Second hand toys, restored by hand with scraps of wood.
We adults forget to play. And when we want to go back to the toy, they're either in the garbage or smashed. Repairing the lost toy is more than that. It is giving us back the need to play.
The autobiographical aspect is, in this work, more present than ever. Norton Maza was still a child when his family moved to Cuba to live. In the absence of toys, he made his own objects out of found wood, assembled in a clumsy but sufficient manner. Decades later, and with the expertise of a professional carpenter, Maza took up that survival manual to rebuild damaged toys, replacing lost wheels, broken Transformer arms or broken airplane wings.

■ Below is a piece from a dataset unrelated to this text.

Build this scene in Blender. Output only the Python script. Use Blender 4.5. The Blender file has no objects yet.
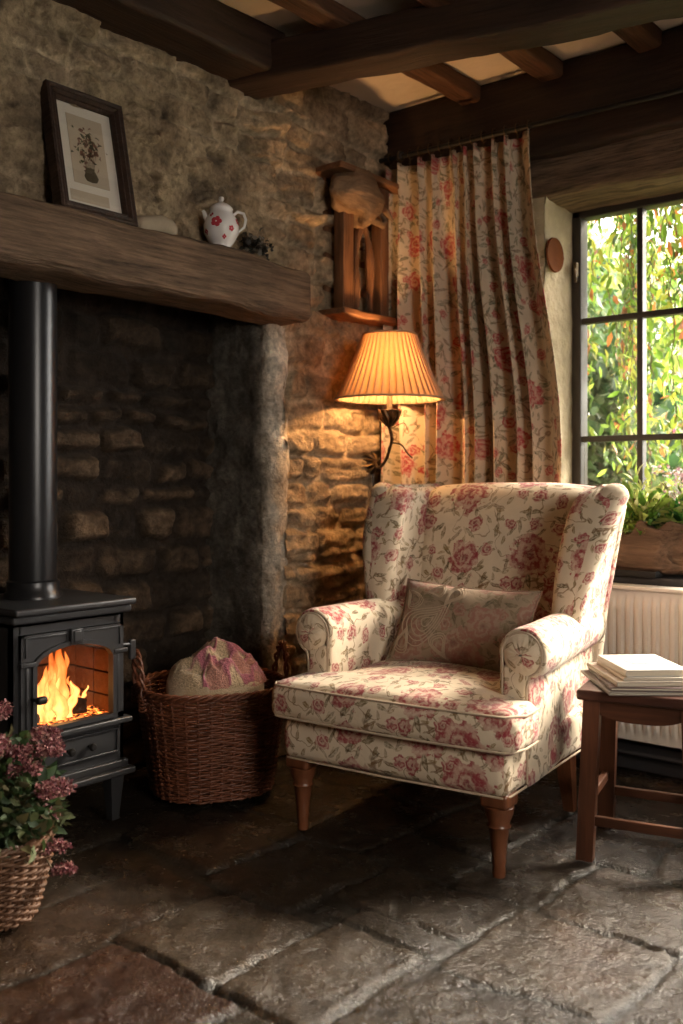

But it also speaks of the fragmented dreams of childhood. Of the little one who recreates himself with the projection of being a race car driver, a house builder, or Barbie's companion in her pink truck. Unattainable goals for many, which can only be achieved in a playful world. Nevertheless, there remains the need for the child to play, the urgency to repair the toy, to preserve that space and that time in which everything is possible. Of his perpetual need to play with the materials, with the contents and with the tricks of the creator's workshop. With the generation of illusions based on precarious pieces.
Everything begins with the game, and with the toy, and in this case, everything ends here too. The end returns to the beginning, waiting for the new adventures of Norton Maza, a big boy who needs to keep playing. Don't we, the spectators, also need to play and play.